Auxier Kline is pleased to present 90’s Softcore, a solo show of new works on paper by the London and Helsinki based artist, Benjamin Murphy.

In 90s Softcore, Murphy turns his distinctive aesthetic toward the edgy, voyeuristic pulse of late–20th-century adolescence — a decade defined by the explosion of mass media, the introduction of the internet, and the fever dream of desire it provoked. Murphy’s works on paper are a love letter and an autopsy: a collage of pop-cultural iconography filtered through the smudged lens of nostalgia, guilt, and hormonal curiosity.

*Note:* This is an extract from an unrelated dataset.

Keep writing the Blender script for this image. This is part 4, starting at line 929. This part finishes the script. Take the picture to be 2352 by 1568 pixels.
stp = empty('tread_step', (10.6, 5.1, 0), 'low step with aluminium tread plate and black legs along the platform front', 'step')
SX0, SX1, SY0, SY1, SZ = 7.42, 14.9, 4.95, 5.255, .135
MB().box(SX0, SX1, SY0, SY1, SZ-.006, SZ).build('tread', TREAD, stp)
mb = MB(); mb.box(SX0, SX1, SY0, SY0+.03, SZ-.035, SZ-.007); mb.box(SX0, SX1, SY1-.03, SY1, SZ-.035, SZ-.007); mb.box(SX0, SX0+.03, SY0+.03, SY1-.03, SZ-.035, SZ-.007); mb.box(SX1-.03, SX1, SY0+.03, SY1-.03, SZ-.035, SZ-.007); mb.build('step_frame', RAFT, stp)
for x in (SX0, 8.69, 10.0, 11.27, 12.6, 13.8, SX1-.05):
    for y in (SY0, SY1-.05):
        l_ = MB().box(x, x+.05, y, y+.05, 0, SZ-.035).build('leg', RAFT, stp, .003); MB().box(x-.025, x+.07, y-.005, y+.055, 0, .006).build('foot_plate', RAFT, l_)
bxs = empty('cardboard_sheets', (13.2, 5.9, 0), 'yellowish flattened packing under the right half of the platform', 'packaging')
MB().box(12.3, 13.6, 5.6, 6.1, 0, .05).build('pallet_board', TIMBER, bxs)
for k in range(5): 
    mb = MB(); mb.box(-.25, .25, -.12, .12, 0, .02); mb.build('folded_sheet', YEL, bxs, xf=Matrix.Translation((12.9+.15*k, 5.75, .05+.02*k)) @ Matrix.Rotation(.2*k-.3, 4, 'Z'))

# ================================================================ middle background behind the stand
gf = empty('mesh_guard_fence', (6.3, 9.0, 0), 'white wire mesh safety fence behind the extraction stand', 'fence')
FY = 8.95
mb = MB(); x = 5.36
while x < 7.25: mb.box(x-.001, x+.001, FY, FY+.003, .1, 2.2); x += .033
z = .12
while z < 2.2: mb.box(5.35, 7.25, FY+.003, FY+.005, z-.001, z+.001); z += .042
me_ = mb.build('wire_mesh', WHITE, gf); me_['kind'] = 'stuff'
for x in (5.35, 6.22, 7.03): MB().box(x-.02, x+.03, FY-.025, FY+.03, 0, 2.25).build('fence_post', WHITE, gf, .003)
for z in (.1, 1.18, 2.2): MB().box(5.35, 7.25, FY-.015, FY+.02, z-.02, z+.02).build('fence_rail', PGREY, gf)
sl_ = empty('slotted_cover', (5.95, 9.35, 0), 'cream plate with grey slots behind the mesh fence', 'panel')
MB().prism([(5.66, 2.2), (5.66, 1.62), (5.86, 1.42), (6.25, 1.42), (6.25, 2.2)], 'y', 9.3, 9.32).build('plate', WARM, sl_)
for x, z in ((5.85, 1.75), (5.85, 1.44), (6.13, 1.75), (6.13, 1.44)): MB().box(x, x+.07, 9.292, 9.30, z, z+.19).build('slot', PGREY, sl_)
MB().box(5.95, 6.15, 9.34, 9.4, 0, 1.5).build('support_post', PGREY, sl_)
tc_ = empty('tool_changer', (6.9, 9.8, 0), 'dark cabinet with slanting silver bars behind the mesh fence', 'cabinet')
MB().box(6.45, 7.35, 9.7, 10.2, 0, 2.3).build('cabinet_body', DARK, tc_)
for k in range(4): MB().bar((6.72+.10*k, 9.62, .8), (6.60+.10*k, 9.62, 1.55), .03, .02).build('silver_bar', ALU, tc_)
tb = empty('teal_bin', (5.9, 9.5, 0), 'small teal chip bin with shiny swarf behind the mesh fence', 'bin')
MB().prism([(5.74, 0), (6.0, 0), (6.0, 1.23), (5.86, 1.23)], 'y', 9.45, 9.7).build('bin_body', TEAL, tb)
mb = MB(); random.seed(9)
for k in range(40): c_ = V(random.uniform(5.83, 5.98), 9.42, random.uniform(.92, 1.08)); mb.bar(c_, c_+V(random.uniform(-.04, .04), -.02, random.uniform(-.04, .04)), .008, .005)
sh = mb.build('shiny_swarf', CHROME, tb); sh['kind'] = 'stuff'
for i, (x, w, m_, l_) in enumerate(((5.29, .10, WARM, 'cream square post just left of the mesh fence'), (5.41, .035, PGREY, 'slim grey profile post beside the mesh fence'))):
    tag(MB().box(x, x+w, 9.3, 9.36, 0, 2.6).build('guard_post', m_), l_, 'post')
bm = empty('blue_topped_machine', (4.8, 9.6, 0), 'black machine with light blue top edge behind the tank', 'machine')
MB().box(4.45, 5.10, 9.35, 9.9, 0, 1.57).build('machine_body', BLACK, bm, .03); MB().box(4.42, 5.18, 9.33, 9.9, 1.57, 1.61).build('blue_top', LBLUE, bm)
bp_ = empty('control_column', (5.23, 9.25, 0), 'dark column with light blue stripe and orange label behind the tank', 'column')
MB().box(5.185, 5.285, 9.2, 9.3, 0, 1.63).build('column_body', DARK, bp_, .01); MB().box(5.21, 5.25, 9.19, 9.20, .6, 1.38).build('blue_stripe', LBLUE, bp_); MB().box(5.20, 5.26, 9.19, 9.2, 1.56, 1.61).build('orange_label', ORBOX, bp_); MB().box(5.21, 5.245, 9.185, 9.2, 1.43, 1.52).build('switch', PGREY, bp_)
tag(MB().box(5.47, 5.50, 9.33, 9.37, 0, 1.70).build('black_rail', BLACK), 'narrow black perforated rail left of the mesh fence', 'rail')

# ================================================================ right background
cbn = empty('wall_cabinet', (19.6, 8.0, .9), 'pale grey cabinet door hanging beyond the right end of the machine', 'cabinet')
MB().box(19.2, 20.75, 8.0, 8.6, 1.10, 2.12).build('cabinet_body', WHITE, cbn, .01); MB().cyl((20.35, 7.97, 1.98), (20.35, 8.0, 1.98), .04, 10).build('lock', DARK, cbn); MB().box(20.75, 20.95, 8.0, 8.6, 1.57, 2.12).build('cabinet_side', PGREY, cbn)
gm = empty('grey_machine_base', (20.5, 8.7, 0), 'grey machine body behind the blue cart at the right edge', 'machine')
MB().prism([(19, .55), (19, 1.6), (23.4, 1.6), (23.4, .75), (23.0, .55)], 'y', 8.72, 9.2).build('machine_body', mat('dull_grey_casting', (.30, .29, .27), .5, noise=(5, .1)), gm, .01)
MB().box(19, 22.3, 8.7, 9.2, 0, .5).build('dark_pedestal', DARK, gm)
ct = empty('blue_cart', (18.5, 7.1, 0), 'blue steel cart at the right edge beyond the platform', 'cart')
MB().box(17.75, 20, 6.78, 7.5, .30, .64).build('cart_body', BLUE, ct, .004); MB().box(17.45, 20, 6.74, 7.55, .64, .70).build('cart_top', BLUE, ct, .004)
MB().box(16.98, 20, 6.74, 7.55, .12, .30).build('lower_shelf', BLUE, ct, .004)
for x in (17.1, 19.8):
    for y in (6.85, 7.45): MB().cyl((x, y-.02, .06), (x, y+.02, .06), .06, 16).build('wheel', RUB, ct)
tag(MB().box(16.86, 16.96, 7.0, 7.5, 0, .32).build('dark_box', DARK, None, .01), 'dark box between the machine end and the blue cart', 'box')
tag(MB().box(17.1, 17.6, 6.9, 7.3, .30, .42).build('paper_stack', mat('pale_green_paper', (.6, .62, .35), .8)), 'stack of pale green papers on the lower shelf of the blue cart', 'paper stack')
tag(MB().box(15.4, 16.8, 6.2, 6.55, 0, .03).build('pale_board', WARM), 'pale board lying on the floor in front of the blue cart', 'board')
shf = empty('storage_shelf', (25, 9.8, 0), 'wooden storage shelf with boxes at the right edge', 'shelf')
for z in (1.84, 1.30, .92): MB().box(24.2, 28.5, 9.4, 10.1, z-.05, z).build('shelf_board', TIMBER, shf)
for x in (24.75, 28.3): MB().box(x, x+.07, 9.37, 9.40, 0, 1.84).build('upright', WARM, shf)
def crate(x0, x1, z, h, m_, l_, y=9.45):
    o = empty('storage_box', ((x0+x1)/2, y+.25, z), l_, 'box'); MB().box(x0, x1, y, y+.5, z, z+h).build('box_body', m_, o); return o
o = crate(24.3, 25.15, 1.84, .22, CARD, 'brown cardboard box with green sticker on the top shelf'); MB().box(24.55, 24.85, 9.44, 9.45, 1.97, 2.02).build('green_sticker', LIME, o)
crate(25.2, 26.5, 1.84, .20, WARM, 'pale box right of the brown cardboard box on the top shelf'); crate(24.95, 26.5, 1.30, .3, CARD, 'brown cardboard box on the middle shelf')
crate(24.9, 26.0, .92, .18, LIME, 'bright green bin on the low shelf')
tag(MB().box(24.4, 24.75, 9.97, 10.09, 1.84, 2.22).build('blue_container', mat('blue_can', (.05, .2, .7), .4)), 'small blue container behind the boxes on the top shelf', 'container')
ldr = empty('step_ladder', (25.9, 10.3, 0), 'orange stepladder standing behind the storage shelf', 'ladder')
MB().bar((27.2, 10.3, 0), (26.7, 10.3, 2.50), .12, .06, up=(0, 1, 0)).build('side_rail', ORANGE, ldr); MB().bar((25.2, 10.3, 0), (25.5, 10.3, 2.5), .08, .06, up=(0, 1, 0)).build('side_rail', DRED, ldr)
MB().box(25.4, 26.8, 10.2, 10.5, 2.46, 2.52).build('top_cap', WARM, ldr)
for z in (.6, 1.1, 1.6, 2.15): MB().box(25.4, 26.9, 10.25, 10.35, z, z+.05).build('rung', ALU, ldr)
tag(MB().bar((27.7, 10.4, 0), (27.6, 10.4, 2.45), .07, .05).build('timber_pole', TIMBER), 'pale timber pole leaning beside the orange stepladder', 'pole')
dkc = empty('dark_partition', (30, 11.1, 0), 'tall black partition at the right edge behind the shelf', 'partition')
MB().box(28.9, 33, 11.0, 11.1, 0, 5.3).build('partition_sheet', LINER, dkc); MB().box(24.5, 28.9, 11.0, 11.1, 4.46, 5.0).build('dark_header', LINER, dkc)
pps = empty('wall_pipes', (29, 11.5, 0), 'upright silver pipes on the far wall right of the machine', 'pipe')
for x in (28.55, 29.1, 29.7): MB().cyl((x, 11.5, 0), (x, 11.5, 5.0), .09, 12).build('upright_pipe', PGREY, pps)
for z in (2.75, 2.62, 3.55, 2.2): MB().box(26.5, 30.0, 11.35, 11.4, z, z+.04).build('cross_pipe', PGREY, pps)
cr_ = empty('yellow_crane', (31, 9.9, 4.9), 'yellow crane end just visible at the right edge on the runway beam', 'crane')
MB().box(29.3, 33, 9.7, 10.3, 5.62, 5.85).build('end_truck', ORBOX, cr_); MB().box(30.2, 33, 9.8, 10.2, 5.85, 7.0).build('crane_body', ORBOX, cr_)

Here, Murphy resurrects the charged atmosphere of the 1990s — that hazy intersection where innocence met the flicker of television and computer screens. Catwoman slinks across the subconscious, Scream echoes from the bedroom TV, and Windows 98 opens like a portal into the first digital awakening. A pair of underwear, a glossy magazine cover, the grain of VHS static — each becomes an emblem of yearning, shame, and fascination, caught between the private and the performative.

At the heart of 90s Softcore lies the curious gaze: hungry, naïve, and unfiltered. Murphy confronts the ways in which sexuality was learned through images — through movies, ads, magazines, and pop stars — that were accessible in that era. The works reference the absurdity and tenderness of this formative confusion: GoldenEye’s pixelated violence, KISS’s theatrical lust, Monica Lewinsky’s stained dress — each symbol becomes a relic of desire mediated by spectacle.

Rendered with Murphy’s meticulous precision and characteristic use of line, these pieces oscillate between reverence and irony. They evoke a moment when everything felt both forbidden and televised, when a bedroom poster could be as potent as pornography, and when identity was shaped by the flicker of late-night cable and the hum of a modem.

In 90s Softcore, Murphy invites viewers to return to that era’s seductive awkwardness — to confront how images taught us to want, and how memory keeps that wanting alive.